Written request –
Lines containing the string "return" are to be counted; report the total by itself.

Data shown –
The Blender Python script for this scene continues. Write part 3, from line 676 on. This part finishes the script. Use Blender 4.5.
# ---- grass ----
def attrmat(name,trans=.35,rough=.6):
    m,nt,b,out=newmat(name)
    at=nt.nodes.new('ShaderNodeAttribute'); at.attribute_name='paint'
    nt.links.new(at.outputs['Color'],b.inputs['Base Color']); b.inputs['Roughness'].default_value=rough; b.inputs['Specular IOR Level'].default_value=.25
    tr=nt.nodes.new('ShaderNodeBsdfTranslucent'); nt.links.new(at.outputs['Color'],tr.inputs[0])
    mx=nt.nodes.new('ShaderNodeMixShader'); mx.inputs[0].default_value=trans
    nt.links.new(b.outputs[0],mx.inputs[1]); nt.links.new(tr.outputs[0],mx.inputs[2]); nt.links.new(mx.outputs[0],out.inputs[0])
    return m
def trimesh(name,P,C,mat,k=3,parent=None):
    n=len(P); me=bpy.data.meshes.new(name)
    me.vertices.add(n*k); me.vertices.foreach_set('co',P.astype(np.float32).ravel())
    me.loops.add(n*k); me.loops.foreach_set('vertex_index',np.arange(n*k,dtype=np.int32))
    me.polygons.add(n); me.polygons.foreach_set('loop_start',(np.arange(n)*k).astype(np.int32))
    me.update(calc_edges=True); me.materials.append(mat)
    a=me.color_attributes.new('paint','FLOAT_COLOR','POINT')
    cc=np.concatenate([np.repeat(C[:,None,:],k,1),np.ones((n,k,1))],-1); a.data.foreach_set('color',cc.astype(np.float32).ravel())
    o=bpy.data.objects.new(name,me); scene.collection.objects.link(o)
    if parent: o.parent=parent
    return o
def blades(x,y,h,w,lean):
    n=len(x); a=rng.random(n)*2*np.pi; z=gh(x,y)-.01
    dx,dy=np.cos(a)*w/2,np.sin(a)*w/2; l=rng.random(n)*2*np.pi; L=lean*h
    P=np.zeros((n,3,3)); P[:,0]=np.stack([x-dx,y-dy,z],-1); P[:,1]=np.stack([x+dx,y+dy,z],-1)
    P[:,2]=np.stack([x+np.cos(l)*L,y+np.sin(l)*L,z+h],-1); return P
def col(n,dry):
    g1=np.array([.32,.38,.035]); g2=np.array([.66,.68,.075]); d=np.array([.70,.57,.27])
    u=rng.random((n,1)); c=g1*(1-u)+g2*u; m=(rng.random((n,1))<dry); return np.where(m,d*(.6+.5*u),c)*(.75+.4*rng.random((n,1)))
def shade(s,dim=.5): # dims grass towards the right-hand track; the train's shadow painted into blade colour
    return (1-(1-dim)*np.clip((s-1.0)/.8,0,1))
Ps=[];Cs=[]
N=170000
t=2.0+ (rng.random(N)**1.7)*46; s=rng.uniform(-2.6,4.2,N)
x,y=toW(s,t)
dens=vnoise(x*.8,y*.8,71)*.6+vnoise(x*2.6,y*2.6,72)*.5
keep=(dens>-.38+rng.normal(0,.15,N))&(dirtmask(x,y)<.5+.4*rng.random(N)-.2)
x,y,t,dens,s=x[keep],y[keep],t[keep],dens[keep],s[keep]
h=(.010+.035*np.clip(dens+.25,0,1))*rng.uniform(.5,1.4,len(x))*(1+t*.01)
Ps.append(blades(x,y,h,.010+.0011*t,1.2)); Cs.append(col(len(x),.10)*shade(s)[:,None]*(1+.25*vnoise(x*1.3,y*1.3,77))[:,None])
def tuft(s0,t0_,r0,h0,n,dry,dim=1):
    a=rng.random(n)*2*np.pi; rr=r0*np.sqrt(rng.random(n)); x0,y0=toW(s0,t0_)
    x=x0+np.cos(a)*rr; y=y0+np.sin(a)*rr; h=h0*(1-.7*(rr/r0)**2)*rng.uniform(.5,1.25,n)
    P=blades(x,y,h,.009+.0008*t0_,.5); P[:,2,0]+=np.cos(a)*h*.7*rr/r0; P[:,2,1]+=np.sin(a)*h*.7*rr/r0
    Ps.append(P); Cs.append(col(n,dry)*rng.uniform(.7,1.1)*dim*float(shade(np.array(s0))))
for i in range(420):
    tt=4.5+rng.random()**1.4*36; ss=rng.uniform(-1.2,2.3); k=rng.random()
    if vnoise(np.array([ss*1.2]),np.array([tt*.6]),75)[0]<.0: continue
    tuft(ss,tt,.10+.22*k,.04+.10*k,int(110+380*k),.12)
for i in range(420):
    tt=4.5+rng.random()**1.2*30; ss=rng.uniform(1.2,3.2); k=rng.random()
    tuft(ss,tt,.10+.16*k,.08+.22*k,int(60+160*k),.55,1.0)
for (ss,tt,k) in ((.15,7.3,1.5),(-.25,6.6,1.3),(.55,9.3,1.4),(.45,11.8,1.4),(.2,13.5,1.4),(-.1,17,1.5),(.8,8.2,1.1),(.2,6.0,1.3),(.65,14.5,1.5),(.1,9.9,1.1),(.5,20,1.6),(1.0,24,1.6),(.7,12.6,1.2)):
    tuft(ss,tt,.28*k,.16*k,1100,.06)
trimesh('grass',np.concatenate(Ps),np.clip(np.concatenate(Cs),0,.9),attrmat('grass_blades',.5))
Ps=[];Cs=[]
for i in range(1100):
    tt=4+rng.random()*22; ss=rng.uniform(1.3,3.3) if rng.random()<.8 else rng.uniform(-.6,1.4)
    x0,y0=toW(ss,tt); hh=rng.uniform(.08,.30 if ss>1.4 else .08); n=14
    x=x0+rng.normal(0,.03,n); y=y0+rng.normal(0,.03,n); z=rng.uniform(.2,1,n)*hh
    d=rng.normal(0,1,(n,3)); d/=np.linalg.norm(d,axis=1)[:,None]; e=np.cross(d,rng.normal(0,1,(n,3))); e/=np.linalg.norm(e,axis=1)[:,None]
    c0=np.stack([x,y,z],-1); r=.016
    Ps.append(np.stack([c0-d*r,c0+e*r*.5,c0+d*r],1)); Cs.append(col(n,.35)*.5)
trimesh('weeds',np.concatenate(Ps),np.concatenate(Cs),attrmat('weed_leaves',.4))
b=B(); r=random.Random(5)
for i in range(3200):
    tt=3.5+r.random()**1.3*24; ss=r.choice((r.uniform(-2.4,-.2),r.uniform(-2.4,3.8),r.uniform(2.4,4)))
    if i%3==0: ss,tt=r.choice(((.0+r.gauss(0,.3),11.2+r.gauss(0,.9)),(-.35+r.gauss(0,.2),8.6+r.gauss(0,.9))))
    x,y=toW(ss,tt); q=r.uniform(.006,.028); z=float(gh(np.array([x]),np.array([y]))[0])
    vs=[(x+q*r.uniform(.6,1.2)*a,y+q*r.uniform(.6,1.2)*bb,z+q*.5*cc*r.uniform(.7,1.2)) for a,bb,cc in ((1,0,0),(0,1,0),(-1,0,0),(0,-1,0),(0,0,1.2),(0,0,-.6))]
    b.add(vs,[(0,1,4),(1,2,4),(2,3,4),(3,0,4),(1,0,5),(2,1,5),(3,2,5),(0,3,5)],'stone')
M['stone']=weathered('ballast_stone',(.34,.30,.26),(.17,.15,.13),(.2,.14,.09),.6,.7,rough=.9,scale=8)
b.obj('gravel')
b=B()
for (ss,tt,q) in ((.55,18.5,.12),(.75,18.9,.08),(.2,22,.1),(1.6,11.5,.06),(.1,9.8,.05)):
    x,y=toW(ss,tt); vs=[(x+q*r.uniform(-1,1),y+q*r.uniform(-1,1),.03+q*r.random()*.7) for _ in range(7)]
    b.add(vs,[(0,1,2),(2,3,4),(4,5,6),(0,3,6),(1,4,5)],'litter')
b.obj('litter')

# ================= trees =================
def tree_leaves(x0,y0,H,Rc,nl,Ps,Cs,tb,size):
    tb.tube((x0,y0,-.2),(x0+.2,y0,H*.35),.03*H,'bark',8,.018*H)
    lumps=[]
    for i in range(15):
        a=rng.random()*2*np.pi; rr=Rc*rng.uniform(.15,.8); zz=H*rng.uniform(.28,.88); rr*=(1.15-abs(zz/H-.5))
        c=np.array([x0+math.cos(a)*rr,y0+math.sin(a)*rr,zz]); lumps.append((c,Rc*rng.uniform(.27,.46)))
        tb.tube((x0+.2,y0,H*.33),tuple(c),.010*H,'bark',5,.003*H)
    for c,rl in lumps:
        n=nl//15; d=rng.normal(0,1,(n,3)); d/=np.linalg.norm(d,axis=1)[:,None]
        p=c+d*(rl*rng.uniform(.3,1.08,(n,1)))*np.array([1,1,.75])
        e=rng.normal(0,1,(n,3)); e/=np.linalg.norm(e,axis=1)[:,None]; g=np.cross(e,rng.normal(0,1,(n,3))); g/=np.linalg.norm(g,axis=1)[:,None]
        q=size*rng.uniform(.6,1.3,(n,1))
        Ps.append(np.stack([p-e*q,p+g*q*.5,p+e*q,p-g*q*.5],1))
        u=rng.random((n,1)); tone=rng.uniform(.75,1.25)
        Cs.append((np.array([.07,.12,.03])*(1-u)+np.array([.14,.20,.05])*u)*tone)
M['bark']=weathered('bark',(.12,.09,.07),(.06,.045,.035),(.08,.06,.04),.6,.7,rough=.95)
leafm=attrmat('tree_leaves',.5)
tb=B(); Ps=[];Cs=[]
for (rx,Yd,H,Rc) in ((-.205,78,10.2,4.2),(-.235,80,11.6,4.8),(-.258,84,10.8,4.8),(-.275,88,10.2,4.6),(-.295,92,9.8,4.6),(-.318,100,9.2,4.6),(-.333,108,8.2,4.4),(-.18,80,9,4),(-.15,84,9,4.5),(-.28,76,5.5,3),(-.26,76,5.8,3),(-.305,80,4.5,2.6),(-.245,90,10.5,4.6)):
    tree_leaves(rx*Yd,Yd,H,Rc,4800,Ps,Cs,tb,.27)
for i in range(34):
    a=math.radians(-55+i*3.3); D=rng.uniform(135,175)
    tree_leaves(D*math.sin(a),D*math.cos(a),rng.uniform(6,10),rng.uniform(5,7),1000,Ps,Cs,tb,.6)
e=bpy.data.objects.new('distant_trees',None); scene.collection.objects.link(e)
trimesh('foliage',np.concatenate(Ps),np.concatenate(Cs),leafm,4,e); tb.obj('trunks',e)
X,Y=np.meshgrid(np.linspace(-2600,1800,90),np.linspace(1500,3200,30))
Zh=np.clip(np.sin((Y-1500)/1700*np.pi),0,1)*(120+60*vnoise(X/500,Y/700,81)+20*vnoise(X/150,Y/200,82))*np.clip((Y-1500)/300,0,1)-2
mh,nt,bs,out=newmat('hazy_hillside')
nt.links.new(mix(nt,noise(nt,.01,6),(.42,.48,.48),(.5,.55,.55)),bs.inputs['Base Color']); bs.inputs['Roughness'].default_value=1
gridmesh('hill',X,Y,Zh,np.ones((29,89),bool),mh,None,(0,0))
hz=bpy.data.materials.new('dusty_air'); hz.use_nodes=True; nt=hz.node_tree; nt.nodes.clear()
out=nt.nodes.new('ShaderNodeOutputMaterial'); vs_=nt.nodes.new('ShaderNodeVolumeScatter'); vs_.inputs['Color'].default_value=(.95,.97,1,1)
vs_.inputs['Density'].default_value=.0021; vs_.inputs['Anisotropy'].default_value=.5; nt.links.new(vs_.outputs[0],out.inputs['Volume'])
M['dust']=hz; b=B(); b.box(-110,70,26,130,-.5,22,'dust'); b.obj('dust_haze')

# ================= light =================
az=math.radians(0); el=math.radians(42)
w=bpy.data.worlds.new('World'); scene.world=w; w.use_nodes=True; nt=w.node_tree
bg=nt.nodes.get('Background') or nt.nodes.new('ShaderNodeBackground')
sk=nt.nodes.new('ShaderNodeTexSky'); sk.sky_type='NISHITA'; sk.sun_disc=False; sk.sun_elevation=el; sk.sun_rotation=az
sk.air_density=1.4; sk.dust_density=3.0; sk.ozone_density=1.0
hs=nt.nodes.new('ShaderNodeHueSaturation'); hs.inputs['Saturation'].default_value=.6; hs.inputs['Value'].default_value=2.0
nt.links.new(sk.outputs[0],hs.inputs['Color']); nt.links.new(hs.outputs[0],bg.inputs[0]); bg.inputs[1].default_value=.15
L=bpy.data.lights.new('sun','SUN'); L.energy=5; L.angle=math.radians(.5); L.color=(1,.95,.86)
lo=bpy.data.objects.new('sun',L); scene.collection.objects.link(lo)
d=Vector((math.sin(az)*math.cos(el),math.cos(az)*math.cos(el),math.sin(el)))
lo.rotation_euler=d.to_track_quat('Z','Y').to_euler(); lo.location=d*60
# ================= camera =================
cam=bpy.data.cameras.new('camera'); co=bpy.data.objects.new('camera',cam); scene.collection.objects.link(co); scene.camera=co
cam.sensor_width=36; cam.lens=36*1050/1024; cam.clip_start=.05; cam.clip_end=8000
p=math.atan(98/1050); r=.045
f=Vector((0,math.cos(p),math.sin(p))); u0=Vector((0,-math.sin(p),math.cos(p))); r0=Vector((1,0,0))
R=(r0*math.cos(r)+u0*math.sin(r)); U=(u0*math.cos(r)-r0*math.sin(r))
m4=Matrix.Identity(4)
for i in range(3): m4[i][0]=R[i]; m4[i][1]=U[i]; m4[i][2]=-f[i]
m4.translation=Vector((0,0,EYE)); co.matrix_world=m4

Result of this task –
5